Le 22 mai dernier, était organisé à Paris « Startup Africa Paris – Chop My Money ». Dix créateurs de startups dont les activités sont basées en Afrique et/ou en France ont présenté leur projet devant des fonds d’investissement français renommés et des business angels. L’objectif des organisateurs est « d’aider des entrepreneurs issus de la diaspora africaine en France à réaliser des projets d’avenir dans leurs pays d’origine».
L’African Business Club (ABC), créé en 2003 par des étudiants de l’ESCP Europe, organise depuis 2009, ABC Innovation, un concours visant à mettre en avant les porteurs de projets innovants du continent, qu’ils soient africains ou non.
Orange organise également depuis plusieurs années le prix Orange de l’Entrepreneur Social en Afrique.

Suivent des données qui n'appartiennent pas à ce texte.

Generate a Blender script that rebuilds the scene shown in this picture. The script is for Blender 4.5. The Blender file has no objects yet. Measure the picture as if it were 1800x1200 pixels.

Il récompense les entrepreneurs proposant des produits ou des services qui s’appuient de façon innovante sur les TIC pour répondre aux besoins des populations du continent africain dans des domaines variés comme la santé, l’agriculture, l’éducation, l’énergie, l’industrie ou encore le commerce.
Enfin, Bpifrance a également lancé un plan Afrique pour aider les entreprises à développer leurs activités en Afrique.
Pour poursuivre son développement économique, l’Afrique aura besoin de toute l’énergie et la motivation d’entrepreneurs soucieux d’apporter des solutions nouvelles à ce continent en pleine mutation.
• Quelques chiffres importants
– 1,1 milliard d’habitants aujourd’hui – 2,4 milliards en 2050 soit ¼ de la population mondiale.
– La moitié de la population a moins de 25 ans.
– 67 millions de smartphones en circulation aujourd’hui – 360 millions en 2025.
– 5% de croissance moyenne du PIB par an.